= SUPPLIED DATA =
---

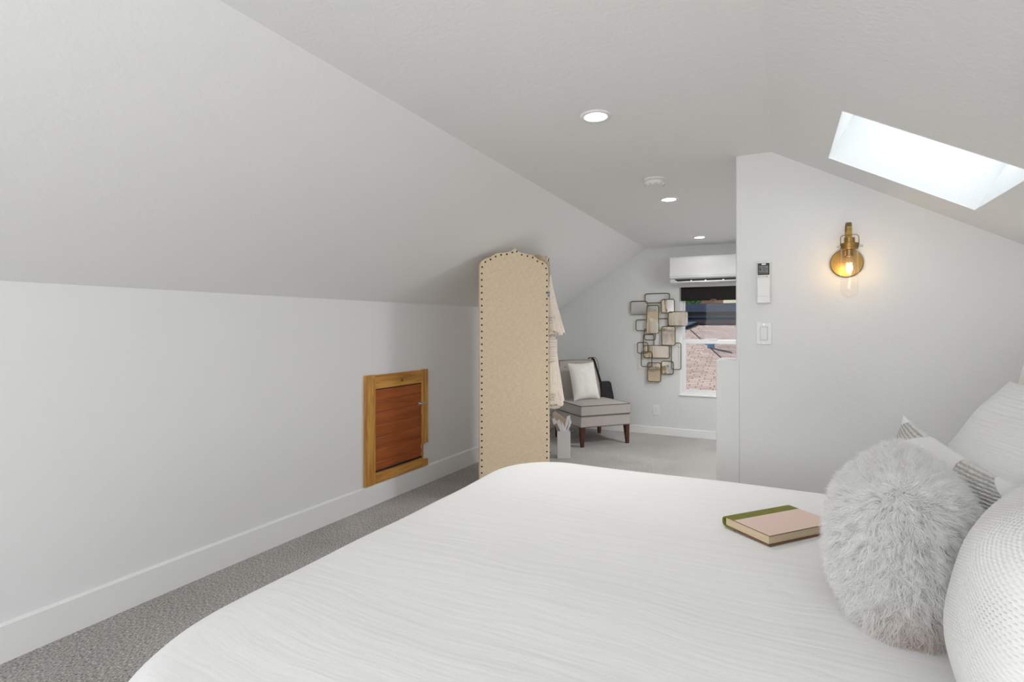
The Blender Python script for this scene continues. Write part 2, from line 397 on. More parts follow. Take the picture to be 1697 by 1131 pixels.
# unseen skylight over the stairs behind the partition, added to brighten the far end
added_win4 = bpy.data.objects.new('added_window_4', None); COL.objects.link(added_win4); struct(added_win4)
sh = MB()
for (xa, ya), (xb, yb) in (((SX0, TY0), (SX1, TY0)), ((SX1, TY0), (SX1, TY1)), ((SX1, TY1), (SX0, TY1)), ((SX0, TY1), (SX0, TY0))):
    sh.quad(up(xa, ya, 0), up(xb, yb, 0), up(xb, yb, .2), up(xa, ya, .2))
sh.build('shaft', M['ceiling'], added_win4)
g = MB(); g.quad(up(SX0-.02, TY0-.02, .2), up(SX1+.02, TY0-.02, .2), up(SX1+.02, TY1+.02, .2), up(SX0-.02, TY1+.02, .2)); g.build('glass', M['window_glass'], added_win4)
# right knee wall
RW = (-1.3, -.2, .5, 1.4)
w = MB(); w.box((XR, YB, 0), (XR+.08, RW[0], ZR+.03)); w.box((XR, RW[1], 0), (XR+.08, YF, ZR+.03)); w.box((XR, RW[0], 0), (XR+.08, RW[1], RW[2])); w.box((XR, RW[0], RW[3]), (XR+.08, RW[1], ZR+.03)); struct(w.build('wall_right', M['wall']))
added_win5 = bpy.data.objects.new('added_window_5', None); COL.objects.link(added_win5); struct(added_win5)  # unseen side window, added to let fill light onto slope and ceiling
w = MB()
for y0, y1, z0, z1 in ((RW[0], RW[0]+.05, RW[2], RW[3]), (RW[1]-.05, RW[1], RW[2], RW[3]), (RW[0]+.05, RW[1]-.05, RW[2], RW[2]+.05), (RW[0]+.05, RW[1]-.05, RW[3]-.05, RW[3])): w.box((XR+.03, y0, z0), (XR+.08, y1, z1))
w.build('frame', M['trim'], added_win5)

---

= GIVEN EXERCISE =
Set the data above down again exactly as given, with no pictures.

= RESPONSE TO THE EXERCISE =
The Blender Python script for this scene continues. Write part 2, from line 397 on. More parts follow. Take the picture to be 1697 by 1131 pixels.
# unseen skylight over the stairs behind the partition, added to brighten the far end
added_win4 = bpy.data.objects.new('added_window_4', None); COL.objects.link(added_win4); struct(added_win4)
sh = MB()
for (xa, ya), (xb, yb) in (((SX0, TY0), (SX1, TY0)), ((SX1, TY0), (SX1, TY1)), ((SX1, TY1), (SX0, TY1)), ((SX0, TY1), (SX0, TY0))):
    sh.quad(up(xa, ya, 0), up(xb, yb, 0), up(xb, yb, .2), up(xa, ya, .2))
sh.build('shaft', M['ceiling'], added_win4)
g = MB(); g.quad(up(SX0-.02, TY0-.02, .2), up(SX1+.02, TY0-.02, .2), up(SX1+.02, TY1+.02, .2), up(SX0-.02, TY1+.02, .2)); g.build('glass', M['window_glass'], added_win4)
# right knee wall
RW = (-1.3, -.2, .5, 1.4)
w = MB(); w.box((XR, YB, 0), (XR+.08, RW[0], ZR+.03)); w.box((XR, RW[1], 0), (XR+.08, YF, ZR+.03)); w.box((XR, RW[0], 0), (XR+.08, RW[1], RW[2])); w.box((XR, RW[0], RW[3]), (XR+.08, RW[1], ZR+.03)); struct(w.build('wall_right', M['wall']))
added_win5 = bpy.data.objects.new('added_window_5', None); COL.objects.link(added_win5); struct(added_win5)  # unseen side window, added to let fill light onto slope and ceiling
w = MB()
for y0, y1, z0, z1 in ((RW[0], RW[0]+.05, RW[2], RW[3]), (RW[1]-.05, RW[1], RW[2], RW[3]), (RW[0]+.05, RW[1]-.05, RW[2], RW[2]+.05), (RW[0]+.05, RW[1]-.05, RW[3]-.05, RW[3])): w.box((XR+.03, y0, z0), (XR+.08, y1, z1))
w.build('frame', M['trim'], added_win5)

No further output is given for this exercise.